> **Supplied data**:

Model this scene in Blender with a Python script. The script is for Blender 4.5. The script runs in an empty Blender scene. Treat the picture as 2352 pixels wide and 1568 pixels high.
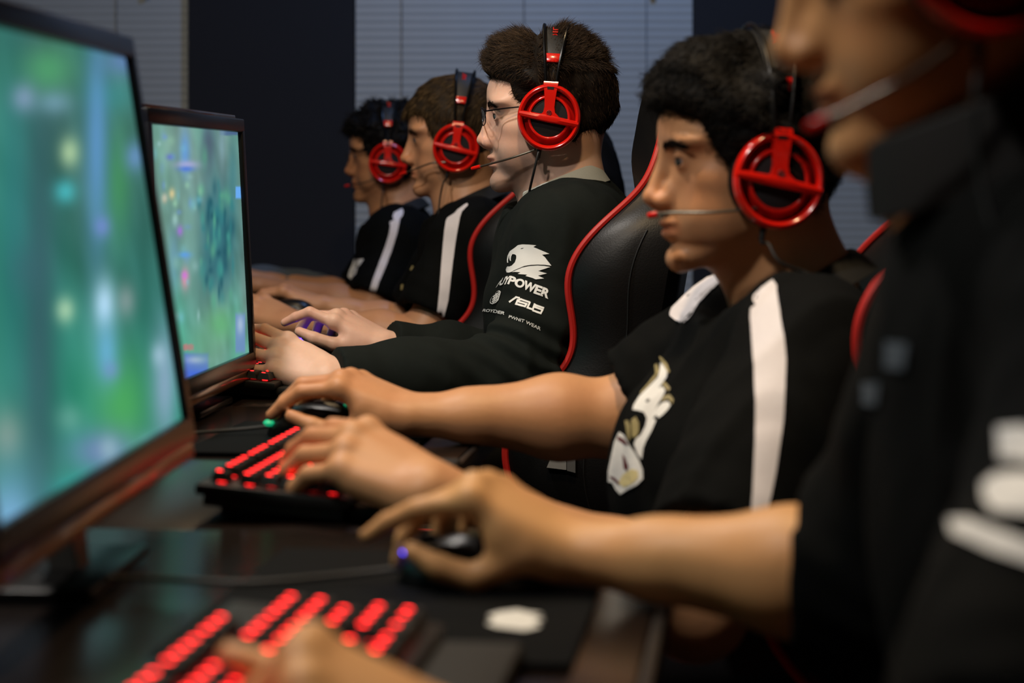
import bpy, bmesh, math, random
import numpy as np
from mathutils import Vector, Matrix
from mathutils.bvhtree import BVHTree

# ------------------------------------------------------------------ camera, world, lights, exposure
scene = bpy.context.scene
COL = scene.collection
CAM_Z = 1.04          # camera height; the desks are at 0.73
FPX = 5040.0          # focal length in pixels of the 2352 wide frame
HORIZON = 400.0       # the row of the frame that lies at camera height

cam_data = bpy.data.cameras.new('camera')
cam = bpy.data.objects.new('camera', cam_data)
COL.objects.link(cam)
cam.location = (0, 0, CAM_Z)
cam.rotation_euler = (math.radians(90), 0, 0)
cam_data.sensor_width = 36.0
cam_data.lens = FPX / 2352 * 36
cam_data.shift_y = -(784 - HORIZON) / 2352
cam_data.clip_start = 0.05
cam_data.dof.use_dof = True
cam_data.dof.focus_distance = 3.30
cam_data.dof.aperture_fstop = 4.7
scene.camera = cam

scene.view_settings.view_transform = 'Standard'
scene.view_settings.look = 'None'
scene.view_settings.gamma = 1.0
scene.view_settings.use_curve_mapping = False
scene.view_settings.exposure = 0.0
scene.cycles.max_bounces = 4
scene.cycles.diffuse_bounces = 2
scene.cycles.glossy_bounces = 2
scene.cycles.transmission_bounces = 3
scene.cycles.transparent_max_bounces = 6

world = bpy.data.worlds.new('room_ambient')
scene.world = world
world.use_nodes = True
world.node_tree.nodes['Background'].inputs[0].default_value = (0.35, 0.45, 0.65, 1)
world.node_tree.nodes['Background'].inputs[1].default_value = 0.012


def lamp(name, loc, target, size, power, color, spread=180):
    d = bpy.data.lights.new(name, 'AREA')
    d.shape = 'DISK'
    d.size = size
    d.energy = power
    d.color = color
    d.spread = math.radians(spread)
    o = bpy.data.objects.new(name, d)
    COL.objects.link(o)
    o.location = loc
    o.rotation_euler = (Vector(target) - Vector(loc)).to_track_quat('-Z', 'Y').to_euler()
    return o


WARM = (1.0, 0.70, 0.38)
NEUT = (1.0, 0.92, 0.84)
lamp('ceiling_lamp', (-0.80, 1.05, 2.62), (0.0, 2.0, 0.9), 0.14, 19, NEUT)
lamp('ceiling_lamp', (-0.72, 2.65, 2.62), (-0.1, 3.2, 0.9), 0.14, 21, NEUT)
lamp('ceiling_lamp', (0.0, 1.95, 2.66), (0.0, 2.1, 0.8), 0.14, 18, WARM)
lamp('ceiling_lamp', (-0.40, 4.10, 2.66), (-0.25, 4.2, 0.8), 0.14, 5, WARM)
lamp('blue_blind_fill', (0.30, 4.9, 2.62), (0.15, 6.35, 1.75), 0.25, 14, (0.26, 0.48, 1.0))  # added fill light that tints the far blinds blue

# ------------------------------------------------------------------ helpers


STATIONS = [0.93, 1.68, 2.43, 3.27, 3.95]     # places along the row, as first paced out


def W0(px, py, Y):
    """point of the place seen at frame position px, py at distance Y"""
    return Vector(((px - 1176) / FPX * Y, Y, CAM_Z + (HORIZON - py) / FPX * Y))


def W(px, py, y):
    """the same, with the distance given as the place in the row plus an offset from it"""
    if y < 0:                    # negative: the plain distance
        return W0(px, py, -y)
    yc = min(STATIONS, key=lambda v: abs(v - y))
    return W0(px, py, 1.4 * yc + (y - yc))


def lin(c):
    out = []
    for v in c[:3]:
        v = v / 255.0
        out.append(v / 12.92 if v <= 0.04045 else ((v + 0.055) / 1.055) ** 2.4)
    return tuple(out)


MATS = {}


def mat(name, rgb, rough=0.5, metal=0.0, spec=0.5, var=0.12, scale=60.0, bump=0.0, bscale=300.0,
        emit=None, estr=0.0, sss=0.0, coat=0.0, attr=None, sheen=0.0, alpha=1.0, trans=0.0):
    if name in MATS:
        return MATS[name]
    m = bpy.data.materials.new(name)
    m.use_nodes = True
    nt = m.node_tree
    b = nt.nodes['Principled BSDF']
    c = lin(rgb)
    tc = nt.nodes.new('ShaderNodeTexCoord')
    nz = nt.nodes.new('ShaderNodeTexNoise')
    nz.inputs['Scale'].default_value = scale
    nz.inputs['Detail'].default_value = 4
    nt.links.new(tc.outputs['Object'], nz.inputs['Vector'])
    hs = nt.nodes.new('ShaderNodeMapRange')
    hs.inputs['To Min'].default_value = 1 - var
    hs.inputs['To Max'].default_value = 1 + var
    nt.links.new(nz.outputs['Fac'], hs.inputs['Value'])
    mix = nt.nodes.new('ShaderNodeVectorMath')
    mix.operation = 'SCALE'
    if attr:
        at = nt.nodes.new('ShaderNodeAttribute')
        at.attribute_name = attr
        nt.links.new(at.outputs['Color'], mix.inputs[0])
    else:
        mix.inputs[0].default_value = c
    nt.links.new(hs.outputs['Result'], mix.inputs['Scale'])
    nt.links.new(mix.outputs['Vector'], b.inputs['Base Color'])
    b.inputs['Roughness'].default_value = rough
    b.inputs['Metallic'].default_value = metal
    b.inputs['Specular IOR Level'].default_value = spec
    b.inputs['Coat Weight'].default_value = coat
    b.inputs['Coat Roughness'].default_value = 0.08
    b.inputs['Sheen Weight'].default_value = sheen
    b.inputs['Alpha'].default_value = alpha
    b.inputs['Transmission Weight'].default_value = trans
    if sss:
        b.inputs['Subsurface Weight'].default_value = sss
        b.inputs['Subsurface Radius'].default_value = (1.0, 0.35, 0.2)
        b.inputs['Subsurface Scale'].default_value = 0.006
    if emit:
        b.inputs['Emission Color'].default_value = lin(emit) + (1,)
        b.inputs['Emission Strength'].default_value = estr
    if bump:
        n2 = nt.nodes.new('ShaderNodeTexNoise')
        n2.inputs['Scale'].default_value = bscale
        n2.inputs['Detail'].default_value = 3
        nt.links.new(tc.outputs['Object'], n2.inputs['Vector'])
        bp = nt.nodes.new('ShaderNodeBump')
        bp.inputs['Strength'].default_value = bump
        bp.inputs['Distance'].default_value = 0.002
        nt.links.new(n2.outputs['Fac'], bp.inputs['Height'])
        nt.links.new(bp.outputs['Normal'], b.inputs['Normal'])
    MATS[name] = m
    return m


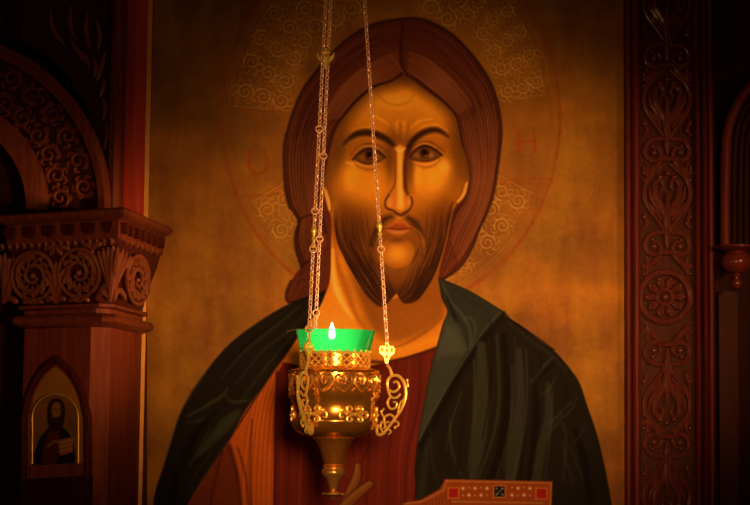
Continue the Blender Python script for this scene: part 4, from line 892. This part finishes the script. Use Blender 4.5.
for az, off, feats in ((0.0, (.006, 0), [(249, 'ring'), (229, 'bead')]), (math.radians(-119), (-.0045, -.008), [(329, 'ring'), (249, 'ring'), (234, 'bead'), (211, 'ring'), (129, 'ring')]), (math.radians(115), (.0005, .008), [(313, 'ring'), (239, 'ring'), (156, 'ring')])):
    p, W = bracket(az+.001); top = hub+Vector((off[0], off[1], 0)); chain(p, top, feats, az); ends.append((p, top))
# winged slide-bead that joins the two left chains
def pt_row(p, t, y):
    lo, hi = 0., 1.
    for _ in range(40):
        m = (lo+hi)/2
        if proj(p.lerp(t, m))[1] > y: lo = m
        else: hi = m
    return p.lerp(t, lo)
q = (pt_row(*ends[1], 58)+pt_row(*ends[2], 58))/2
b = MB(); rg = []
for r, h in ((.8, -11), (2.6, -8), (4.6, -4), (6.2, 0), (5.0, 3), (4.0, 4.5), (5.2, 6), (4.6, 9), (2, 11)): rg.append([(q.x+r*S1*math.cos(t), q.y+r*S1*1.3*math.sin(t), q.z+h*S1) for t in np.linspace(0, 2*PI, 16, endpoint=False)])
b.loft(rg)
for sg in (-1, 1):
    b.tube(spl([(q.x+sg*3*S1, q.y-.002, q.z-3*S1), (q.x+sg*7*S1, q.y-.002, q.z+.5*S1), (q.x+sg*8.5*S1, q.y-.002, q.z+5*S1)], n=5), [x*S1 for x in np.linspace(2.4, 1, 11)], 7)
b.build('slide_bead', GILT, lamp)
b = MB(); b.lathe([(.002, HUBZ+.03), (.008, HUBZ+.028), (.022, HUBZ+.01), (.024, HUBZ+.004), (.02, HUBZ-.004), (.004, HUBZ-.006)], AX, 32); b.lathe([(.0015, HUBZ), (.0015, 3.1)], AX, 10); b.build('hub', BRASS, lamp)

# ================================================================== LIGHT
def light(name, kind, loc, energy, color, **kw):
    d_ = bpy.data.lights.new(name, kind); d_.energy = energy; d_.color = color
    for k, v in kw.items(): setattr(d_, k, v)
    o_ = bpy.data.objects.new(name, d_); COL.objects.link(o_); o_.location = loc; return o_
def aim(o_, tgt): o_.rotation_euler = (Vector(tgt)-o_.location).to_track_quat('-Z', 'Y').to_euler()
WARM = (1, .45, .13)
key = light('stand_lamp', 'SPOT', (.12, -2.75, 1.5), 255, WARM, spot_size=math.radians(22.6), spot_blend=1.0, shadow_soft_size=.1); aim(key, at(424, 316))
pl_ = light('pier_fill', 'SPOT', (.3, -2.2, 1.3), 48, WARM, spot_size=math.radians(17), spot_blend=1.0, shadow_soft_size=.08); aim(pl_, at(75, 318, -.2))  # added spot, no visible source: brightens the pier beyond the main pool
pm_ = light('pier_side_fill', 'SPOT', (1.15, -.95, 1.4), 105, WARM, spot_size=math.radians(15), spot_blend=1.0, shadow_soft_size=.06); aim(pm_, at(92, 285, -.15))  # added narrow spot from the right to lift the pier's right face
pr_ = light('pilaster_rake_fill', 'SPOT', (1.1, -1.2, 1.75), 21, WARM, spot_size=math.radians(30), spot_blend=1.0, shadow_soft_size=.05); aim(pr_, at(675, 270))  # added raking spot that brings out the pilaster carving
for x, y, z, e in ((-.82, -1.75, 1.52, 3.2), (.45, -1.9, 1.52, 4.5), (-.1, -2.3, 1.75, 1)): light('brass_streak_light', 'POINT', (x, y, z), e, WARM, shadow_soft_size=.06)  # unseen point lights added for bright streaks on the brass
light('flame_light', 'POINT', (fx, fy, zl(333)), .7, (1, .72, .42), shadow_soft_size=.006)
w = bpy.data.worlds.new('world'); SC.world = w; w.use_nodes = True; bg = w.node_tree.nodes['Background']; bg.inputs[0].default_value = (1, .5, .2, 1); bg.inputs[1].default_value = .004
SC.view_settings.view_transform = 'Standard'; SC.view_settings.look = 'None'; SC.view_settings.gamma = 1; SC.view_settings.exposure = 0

> **Aim of the exercise**: Take the lines above from the top of the records through the one with "from mathutils.bvhtree import BVHTree" and repeat them exactly, without any pictures.

> **Correct result**:
Model this scene in Blender with a Python script. The script is for Blender 4.5. The script runs in an empty Blender scene. Treat the picture as 2352 pixels wide and 1568 pixels high.
import bpy, bmesh, math, random
import numpy as np
from mathutils import Vector, Matrix
from mathutils.bvhtree import BVHTree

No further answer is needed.